As a teenager, I had always thought my aunts and uncles to be much more fun than my parents and in particular my father’s rather grand elder sister, Elvie. Something of a matriarch, she was always referred to as my Godmother rather than my aunt, and lived with her timid husband in a neat, suffocating house on the outskirts of Birmingham. Death by cushions.

Elvie was mostly benign, kind and exceptionally generous to her youngest nephew. We had a lot of things in common, from small mannerisms and physical resemblances (we both have big ears and get attacks of the giggles at inappropriate moments) to a similarly silly sense of humour. I thought of her as a safe harbor when things times at home became troubled at home.

Elvie had decided to leave her mother’s dark Handsworth home, with its outside loo and tin bath that had to be filled from a series of kettles boiled on coal fired kitchen range, and work at becoming a successful middle class lady. She studied books on etiquette and lost her midlands accent, she became rather prim and a little arch, and would rather have died than be seen without a brooch, or to be caught leaving the house without a silk scarf and gloves.

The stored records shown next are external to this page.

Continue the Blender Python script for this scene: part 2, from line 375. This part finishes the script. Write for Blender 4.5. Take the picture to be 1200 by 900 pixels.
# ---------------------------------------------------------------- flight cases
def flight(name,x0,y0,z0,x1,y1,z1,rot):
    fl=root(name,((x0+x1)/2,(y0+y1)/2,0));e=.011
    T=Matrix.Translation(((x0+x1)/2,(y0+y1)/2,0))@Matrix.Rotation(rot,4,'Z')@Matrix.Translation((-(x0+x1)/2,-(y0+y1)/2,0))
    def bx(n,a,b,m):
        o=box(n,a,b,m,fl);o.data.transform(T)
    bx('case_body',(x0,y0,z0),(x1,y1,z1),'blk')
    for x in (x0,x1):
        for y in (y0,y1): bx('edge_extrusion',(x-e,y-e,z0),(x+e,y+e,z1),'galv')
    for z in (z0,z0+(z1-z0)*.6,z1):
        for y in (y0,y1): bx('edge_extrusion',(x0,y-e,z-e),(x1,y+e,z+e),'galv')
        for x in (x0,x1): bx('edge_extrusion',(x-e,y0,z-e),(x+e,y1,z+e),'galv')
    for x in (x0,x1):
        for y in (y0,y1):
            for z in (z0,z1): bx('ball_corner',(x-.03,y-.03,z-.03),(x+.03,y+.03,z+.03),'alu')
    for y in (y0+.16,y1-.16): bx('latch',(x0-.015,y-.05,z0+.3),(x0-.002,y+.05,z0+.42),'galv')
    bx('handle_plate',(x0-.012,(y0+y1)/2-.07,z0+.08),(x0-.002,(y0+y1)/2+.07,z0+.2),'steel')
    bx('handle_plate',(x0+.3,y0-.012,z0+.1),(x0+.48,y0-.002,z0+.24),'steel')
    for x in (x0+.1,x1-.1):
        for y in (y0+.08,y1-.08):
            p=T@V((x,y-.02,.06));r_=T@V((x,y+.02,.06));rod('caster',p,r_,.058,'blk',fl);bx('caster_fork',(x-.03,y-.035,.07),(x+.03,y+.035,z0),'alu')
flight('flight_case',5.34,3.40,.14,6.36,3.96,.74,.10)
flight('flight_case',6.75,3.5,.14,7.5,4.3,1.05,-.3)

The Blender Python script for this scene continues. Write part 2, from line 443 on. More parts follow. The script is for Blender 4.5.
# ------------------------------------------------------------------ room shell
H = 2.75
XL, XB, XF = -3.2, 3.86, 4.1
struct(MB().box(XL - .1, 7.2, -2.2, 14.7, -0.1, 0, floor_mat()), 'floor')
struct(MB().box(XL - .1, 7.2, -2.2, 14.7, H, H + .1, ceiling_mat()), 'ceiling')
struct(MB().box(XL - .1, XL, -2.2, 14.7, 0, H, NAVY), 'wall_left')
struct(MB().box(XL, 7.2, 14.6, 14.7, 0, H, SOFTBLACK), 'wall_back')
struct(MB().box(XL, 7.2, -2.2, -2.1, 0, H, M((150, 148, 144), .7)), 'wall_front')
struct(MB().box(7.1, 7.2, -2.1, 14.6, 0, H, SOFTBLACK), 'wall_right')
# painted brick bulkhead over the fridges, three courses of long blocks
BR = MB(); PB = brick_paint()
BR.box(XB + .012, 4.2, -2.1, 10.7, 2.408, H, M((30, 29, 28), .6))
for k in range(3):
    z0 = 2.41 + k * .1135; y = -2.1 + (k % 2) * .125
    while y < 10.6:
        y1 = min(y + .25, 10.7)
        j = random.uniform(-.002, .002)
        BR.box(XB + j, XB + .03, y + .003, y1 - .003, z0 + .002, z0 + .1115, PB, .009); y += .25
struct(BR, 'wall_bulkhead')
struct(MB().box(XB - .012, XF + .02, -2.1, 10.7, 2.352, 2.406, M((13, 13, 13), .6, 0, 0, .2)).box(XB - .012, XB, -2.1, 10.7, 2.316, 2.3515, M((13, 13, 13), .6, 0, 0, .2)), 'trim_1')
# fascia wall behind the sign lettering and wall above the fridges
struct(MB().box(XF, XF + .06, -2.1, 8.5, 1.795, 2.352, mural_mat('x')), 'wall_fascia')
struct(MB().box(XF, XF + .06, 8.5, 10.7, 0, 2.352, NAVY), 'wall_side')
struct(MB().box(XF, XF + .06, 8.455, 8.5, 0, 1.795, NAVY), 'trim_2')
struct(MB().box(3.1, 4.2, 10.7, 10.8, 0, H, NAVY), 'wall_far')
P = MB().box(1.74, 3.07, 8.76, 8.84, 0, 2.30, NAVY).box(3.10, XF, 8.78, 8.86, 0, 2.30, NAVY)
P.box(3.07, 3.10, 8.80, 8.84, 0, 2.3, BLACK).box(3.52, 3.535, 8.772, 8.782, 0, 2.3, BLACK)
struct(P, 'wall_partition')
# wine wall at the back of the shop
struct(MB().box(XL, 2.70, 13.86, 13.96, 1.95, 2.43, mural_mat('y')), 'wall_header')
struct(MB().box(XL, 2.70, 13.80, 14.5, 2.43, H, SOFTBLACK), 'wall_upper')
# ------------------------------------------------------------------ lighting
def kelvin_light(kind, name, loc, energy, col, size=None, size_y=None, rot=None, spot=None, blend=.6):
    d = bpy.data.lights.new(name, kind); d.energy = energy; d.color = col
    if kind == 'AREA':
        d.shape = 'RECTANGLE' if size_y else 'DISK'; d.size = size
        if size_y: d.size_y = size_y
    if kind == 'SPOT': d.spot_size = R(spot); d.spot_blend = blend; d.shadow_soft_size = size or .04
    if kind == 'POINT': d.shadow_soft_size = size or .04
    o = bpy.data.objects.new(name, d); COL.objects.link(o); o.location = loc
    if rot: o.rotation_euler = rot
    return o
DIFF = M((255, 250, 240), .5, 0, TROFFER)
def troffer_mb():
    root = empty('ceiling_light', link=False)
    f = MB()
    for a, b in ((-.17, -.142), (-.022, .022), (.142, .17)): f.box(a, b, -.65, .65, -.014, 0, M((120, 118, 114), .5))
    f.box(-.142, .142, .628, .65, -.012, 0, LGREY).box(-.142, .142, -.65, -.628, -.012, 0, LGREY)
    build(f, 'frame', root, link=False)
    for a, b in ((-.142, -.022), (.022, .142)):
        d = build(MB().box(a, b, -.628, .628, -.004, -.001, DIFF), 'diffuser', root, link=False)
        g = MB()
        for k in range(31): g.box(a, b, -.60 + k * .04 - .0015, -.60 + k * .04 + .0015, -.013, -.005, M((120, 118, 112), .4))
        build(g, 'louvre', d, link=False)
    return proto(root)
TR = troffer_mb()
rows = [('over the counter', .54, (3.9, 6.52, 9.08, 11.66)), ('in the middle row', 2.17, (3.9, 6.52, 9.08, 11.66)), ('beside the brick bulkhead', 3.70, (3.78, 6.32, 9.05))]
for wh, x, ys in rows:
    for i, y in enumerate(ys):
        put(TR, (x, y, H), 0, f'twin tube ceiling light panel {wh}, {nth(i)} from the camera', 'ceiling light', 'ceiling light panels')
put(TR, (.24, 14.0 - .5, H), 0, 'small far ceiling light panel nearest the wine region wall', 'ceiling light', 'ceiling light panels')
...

I had mentioned my godmother in my memoir Toast but she remained somewhere in the background, appearing only at Christmas and birthdays. Several readers had commented how much they wanted to know more about her. When the idea of illuminating her character in a drama was put to me, I was particularly keen, having felt she been previously overshadowed by my parents and stepmother. Having often felt she was worthy of an entire book to herself, I welcomed the suggestion of Eating for England wholeheartedly.

I loved Sarah Daniels’ script from the moment I read it. Sarah had spotted, behind all of Elvie’s faux grandeur, her extraordinary and occasionally ridiculous sense of humour. Yes, Elvie had a dark and it has to be said unpleasant streak, but she had been good to me throughout the difficult years and I was exceptionally fond of her.

I had hardly dared to mention whom I hoped would play my aunt, because to do so would have inevitably led to disappointment on all sides. The phone rang and my agent told me that Celia Imrie has agreed to play Elvie. Had the producers read my mind? Had I let my wishes slip? Who knows. And then, the news that Julian Rhind Tutt was to play my younger self. I couldn’t have been happier.

I was in the middle of filming a new television series for BBC1 when the invitation came to join the cast and crew of Eating England during recording. My chance to meet both Celia and Julian and to watch the scene where I take tea with my aunt being recorded. And let me tell you, dear listeners, they really did have tea. There were scones and jam and cream, pots of steaming tea and all taken at a laid table, exactly as it would have been. No sound effects of teaspoons in cups dropped into saucers by the engineers, but real steaming tea, being poured and, I seem to remember a glass of budget fizz. I wanted to stay longer.

Elvie ended her days in a rather lovely home for the elderly in Birmingham, looked after by kindly nurses. Her quaint, rather snobby ways lasted right till the end, barely speaking to the other residents whom she considered ‘not really my sort of people, dear’. She had warned me “and Nigel, if you even think of putting me in a home, I shall come back and haunt you.” And of course she has, every time I look in the mirror.